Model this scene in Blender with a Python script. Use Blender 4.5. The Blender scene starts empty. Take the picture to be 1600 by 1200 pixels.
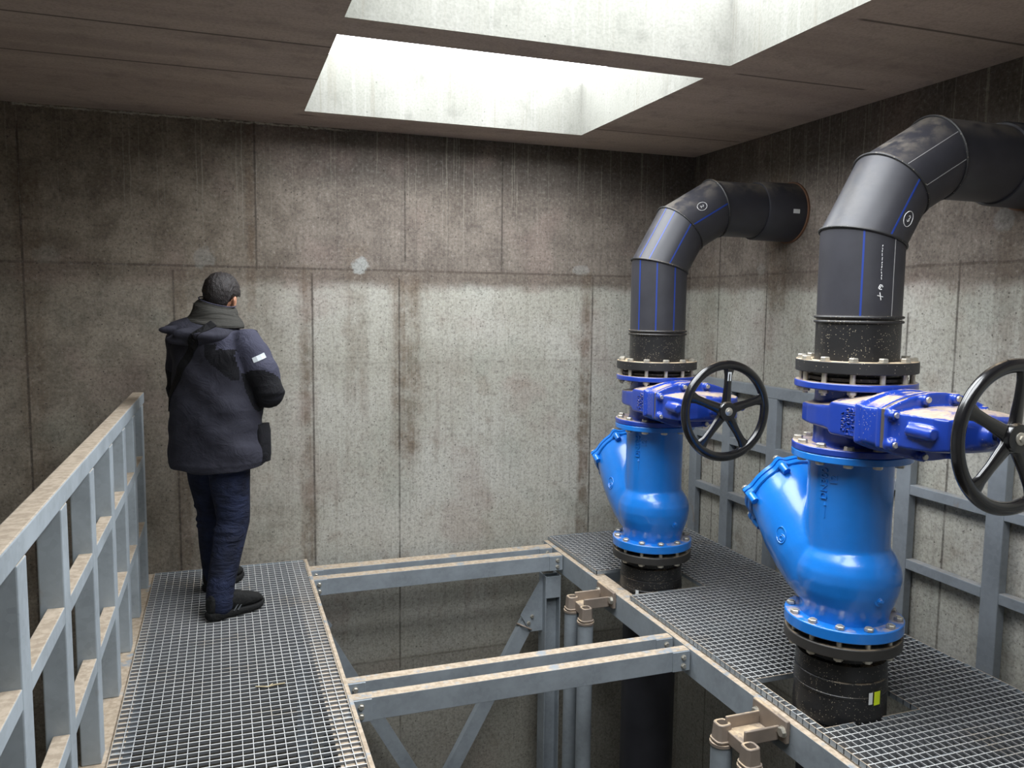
import bpy, bmesh, math, random
from mathutils import Vector, Matrix
random.seed(7)
V = Vector
PI = math.pi
sc = bpy.context.scene
COL = sc.collection

# ------------------------------------------------------------------ camera, sky, exposure
YAW, PITCH, ROLL, FPX = 0.34165748, 0.09641915, 0.01073225, 1269.03
CAM = V((0, 0, 1.62))
cam_d = bpy.data.cameras.new('camera')
cam_d.sensor_fit = 'HORIZONTAL'; cam_d.sensor_width = 36.0; cam_d.lens = FPX / 1600 * 36.0
cam_d.clip_start = 0.05; cam_d.clip_end = 200
cam = bpy.data.objects.new('camera', cam_d); COL.objects.link(cam)
_f = V((math.sin(YAW) * math.cos(PITCH), math.cos(YAW) * math.cos(PITCH), -math.sin(PITCH)))
_r = V((math.cos(YAW), -math.sin(YAW), 0)); _u = _r.cross(_f)
r2 = _r * math.cos(ROLL) + _u * math.sin(ROLL); u2 = -_r * math.sin(ROLL) + _u * math.cos(ROLL)
cam.matrix_world = Matrix(((r2.x, u2.x, -_f.x, CAM.x), (r2.y, u2.y, -_f.y, CAM.y), (r2.z, u2.z, -_f.z, CAM.z), (0, 0, 0, 1)))
sc.camera = cam
sc.view_settings.view_transform = 'Standard'
sc.view_settings.look = 'None'
sc.view_settings.gamma = 1.0
sc.view_settings.use_curve_mapping = False
sc.view_settings.exposure = 1.55
sc.cycles.diffuse_bounces = 6
sc.cycles.max_bounces = 10
sc.cycles.sample_clamp_indirect = 8

world = bpy.data.worlds.new('overcast_sky'); sc.world = world
world.use_nodes = True
bg = world.node_tree.nodes['Background']
bg.inputs[0].default_value = (0.93, 0.965, 1.0, 1)
bg.inputs[1].default_value = 4.6

# room dimensions
XL, XR, YF, YB, ZC, ZT, ZFL = -1.95, 3.25, -2.2, 5.24, 2.703, 3.03, -4.0
OX0, OX1 = 0.46, 2.175
OPEN = [(3.45, 4.85), (1.84, 3.235), (0.23, 1.63)]
for (a, b) in OPEN:          # portals only guide the sky sampling through the roof openings
    ld = bpy.data.lights.new('sky_portal', 'AREA'); ld.shape = 'RECTANGLE'
    ld.size = OX1 - OX0; ld.size_y = b - a; ld.cycles.is_portal = True
    lo = bpy.data.objects.new('sky_portal', ld); COL.objects.link(lo)
    lo.location = ((OX0 + OX1) / 2, (a + b) / 2, ZT + 0.01)

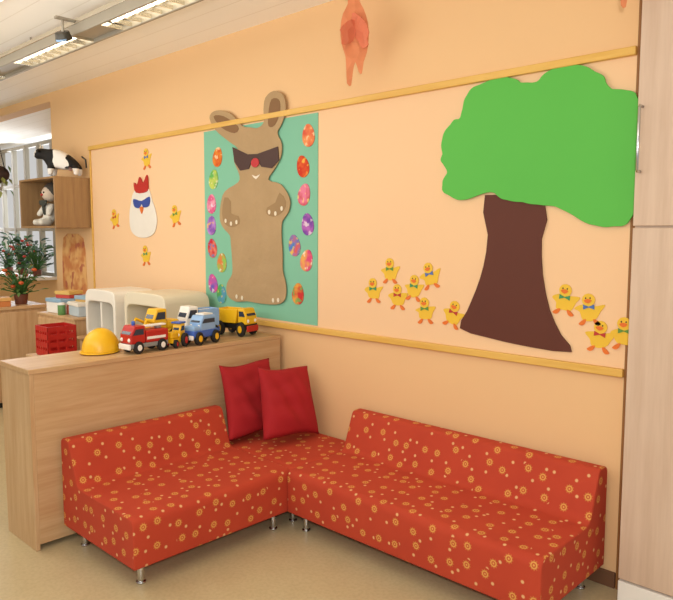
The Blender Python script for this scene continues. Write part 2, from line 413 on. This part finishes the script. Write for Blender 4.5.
# ---------------------------------------------------------------- play table, houses, crate
t=thing('play_table',(-5.12,2.40,0),'low birch table carrying plastic play houses','table')
box('table_top',(0,0,.73),(1.32,.48,.75),WOOD_Y,t)
for x in (.04,1.28):
    for y in (.04,.44): box('leg',(x-.025,y-.025,0),(x+.025,y+.025,.73),WOOD_Z,t)
DIM=M('#6F8494',.6,.1); SHELL=M('#ECE6D8',.4,.02); CAPM=M('#E4D9BE',.4,.02)
def sup(w,hh,n=40,p=.32,z0=0):
    o=[]
    for i in range(n):
        a=2*math.pi*i/n; c_,s_=math.cos(a),math.sin(a)
        q=p if s_>0 else .12
        o.append((w/2*math.copysign(abs(c_)**q,c_),z0+hh/2+hh/2*math.copysign(abs(s_)**q,s_)))
    return o
def house(loc,w,dp,hh,rot,label,cols,inner,sm_=SHELL):
    """rounded plastic shell with thick top, open at the front, with compartments"""
    e=thing('play_house',loc,label,'toy house',rot,group='plastic play houses')
    A=sup(w,hh); B=sup(w-.06,hh-.12,z0=.03); n=len(A); bm=bmesh.new()
    rings=[[bm.verts.new((x,y,z)) for x,z in P] for P,y in ((A,-dp/2),(A,dp/2),(B,dp/2),(B,-dp/2))]
    for r in range(4):
        P,Q=rings[r],rings[(r+1)%4]
        for i in range(n): bm.faces.new((P[i],P[(i+1)%n],Q[(i+1)%n],Q[i]))
    frombm('shell',bm,sm_,e,bevel=.008,seg=3,angle=50)
    flat('rear_wall',sup(w-.058,hh-.118,z0=.029),inner,e,y0=dp/2-.02,th=.012,sm=1)
    for i in range(1,cols):
        x=-w/2+w*i/cols; box('partition',(x-.012,-dp/2+.01,.03),(x+.012,dp/2-.034,hh-.095),sm_,e)
    box('storey_floor',(-w/2+.032,-dp/2+.12,hh*.36),(w/2-.032,dp/2-.034,hh*.36+.015),inner,e)
    for s in (-1,1):
        P=[(-.09,.09),(.09,.09),(.09,hh*.55)]+[(.09*math.cos(q),hh*.55+.07*math.sin(q)) for q in [math.pi*k/8 for k in range(1,8)]]+[(-.09,hh*.55)]
        flat('side_window',P,inner,e,y0=0,th=.006,sm=1,loc=(s*(w/2)+(.0 if s>0 else -.006)+0,0,0),rot=(0,0,math.pi/2))
    return e
house((-4.83,2.62,.75),.46,.34,.375,0,'white plastic play house with rounded shell and blue grey openings',2,DIM)
house((-4.25,2.66,.75),.54,.36,.385,0,'cream plastic play garage with rounded top and open front',1,M('#A89468',.6,.06),CAPM)
st_=thing('low_stool',(-5.0,2.15,0),'low birch stool holding a red crate','stool')
box('seat',(-.15,-.13,.63),(.15,.13,.655),WOOD_Y,st_)
for x in (-.12,.12):
    for y in (-.1,.1): box('leg',(x-.015,y-.015,0),(x+.015,y+.015,.63),WOOD_Z,st_)
c=thing('storage_crate',(-4.96,2.17,.656),'red plastic storage crate with slatted sides','crate',scale=(.5,.8,1.15))
box('crate_bottom',(-.2,-.13,0),(.2,.13,.01),RED,c)
def addb(bm,lo,hi):
    r=bmesh.ops.create_cube(bm,size=1)['verts']
    for v in r: v.co=Vector([(l+h_)/2+q*(h_-l) for l,h_,q in zip(lo,hi,v.co)])
for s in (-1,1):
    bm=bmesh.new()
    for z in (.01,.06,.11,.16): addb(bm,(-.2,s*.13-.004,z),(.2,s*.13+.004,z+.032))
    for k in range(6): addb(bm,(-.2+k*.076,s*.13-.006,.01),(-.18+k*.076,s*.13+.006,.19))
    frombm('long_wall',bm,RED,c)
    bm=bmesh.new()
    for z in (.01,.06,.11,.16): addb(bm,(s*.2-.004,-.13,z),(s*.2+.004,.13,z+.032))
    for k in range(4): addb(bm,(s*.2-.006,-.13+k*.08,.01),(s*.2+.006,-.11+k*.08,.19))
    frombm('short_wall',bm,RED,c)
sc_=thing('side_cabinet',(-5.85,2.42,0),'small birch side cabinet holding cartons','cabinet')
box('body',(0,0,.04),(.66,.47,.86),WOOD_Z,sc_); box('top_panel',(-.01,-.01,.86),(.67,.47,.88),WOOD_Y,sc_); box('plinth',(.02,.02,0),(.64,.45,.04),BLACK,sc_)
dd=box('door',(.01,-.016,.06),(.65,0,.84),WOOD_Z,sc_); cyl('knob',.012,.02,(.25,-.018,.25),CHROME,dd,axis='y')
def carton(loc,w,dp,hh,m1,m2,label,rot=0,grp='boxes on the side cabinet'):
    bx=thing('storage_box',loc,label,'box',rot,grp)
    box('carton',(-w/2,-dp/2,0),(w/2,dp/2,hh-.03),m1,bx); box('lid',(-w/2-.006,-dp/2-.006,hh-.03),(w/2+.006,dp/2+.006,hh),m2,bx)
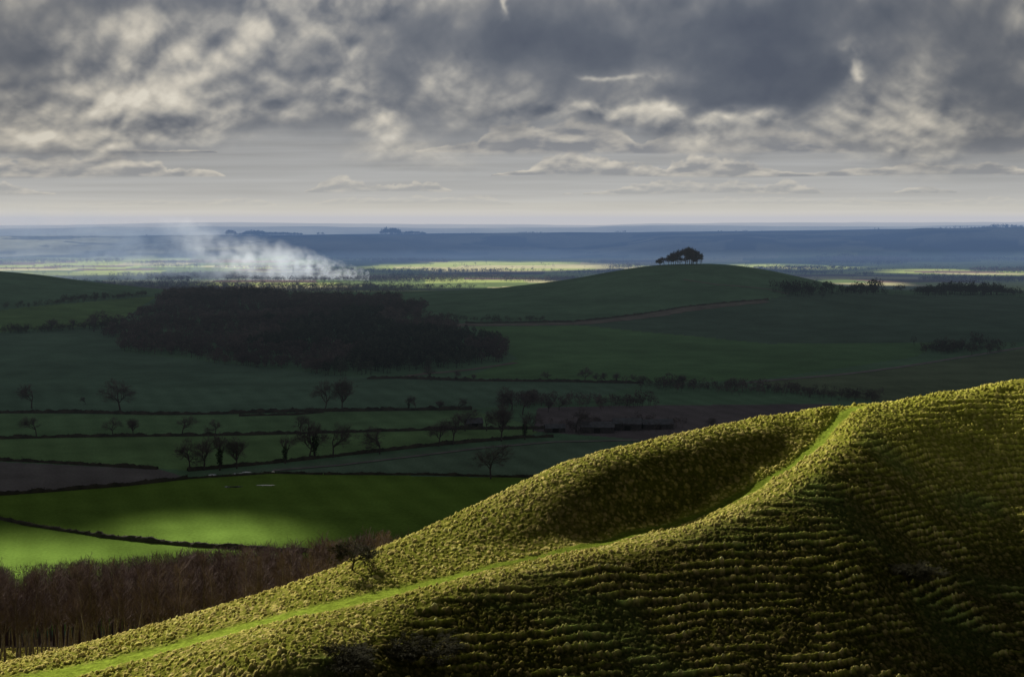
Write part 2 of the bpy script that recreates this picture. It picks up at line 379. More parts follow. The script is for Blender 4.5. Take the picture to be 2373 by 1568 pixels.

○ ○ ○ ○ ○

Go over the data above and copy every line that has the word "with" in it.

Model this scene in Blender with a Python script. Use Blender 4.5. The Blender scene starts empty. Take the picture to be 1600 by 1200 pixels.
    """rounded plastic shell with thick top, open at the front, with compartments"""
house((-4.83,2.62,.75),.46,.34,.375,0,'white plastic play house with rounded shell and blue grey openings',2,DIM)
house((-4.25,2.66,.75),.54,.36,.385,0,'cream plastic play garage with rounded top and open front',1,M('#A89468',.6,.06),CAPM)
c=thing('storage_crate',(-4.96,2.17,.656),'red plastic storage crate with slatted sides','crate',scale=(.5,.8,1.15))